First message claimed GnuPG required 162 bytes, then: 212, 243, and 250.
On the second run: 178, 202, 249, 245.
On the third: 224, 193, 247, 246.

Why doesn't this number decrease steadily (and instead increases in some cases)?

Side question: why does it always seem to finish after 4th warning?

$ gpg --gen-key
gpg (GnuPG) 1.4.18; Copyright (C) 2014 Free Software Foundation, Inc.    

(...)

Change (N)ame, (C)omment, (E)mail or (O)kay/(Q)uit? o
You need a Passphrase to protect your secret key.

We need to generate a lot of random bytes. It is a good idea to perform
some other action (type on the keyboard, move the mouse, utilize the
disks) during the prime generation; this gives the random number
generator a better chance to gain enough entropy.

Not enough random bytes available.  Please do some other work to give
the OS a chance to collect more entropy! (Need 162 more bytes)
.....+++++

Not enough random bytes available.  Please do some other work to give
the OS a chance to collect more entropy! (Need 212 more bytes)
............+++++
We need to generate a lot of random bytes. It is a good idea to perform
some other action (type on the keyboard, move the mouse, utilize the
disks) during the prime generation; this gives the random number
generator a better chance to gain enough entropy.

Not enough random bytes available.  Please do some other work to give
the OS a chance to collect more entropy! (Need 243 more bytes)
......+++++

Not enough random bytes available.  Please do some other work to give
the OS a chance to collect more entropy! (Need 250 more bytes)
..+++++
gpg: ~/.gnupg/trustdb.gpg: trustdb created
gpg: key 8458470F marked as ultimately trusted
public and secret key created and signed.

1 Answer 1

3

The reason for this is indeed not obvious from the GnuPG user interface.

RSA key generation requires to random prime numbers.

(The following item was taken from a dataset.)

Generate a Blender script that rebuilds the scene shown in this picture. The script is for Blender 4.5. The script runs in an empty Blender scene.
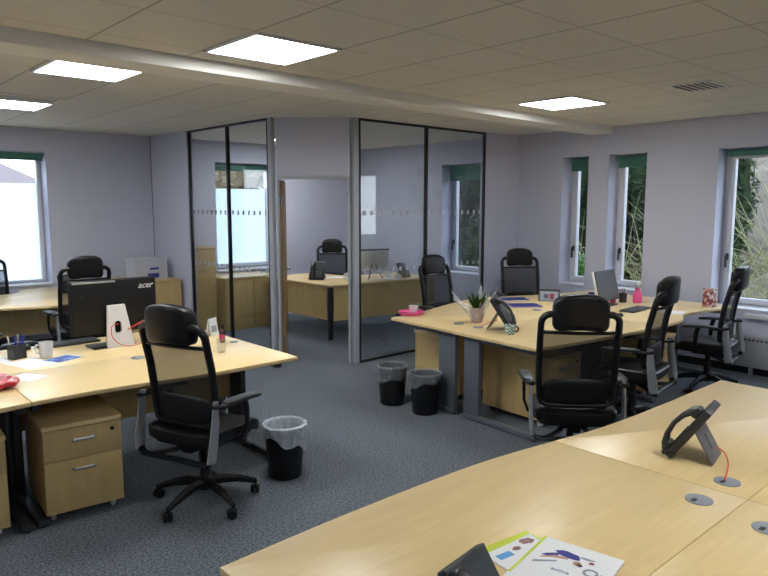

GnuPG generates a primary key and an encryption subkey by default. Both of them are usually RSA keys, so they require two primes each, totaling four. This is also visible in the following message being printed twice, once for each RSA key:

We need to generate a lot of random bytes. It is a good idea to perform
some other action (type on the keyboard, move the mouse, utilize the
disks) during the prime generation; this gives the random number
generator a better chance to gain enough entropy.

After this, the two random numbers (which act as starting points for searching primes) are retrieved:

Not enough random bytes available.  Please do some other work to give
the OS a chance to collect more entropy! (Need 243 more bytes)
......+++++

Not enough random bytes available.  Please do some other work to give
the OS a chance to collect more entropy! (Need 250 more bytes)
..+++++

The number of bytes can differ each time you generate keys because there might be additional entropy generated after enough random bytes have been available.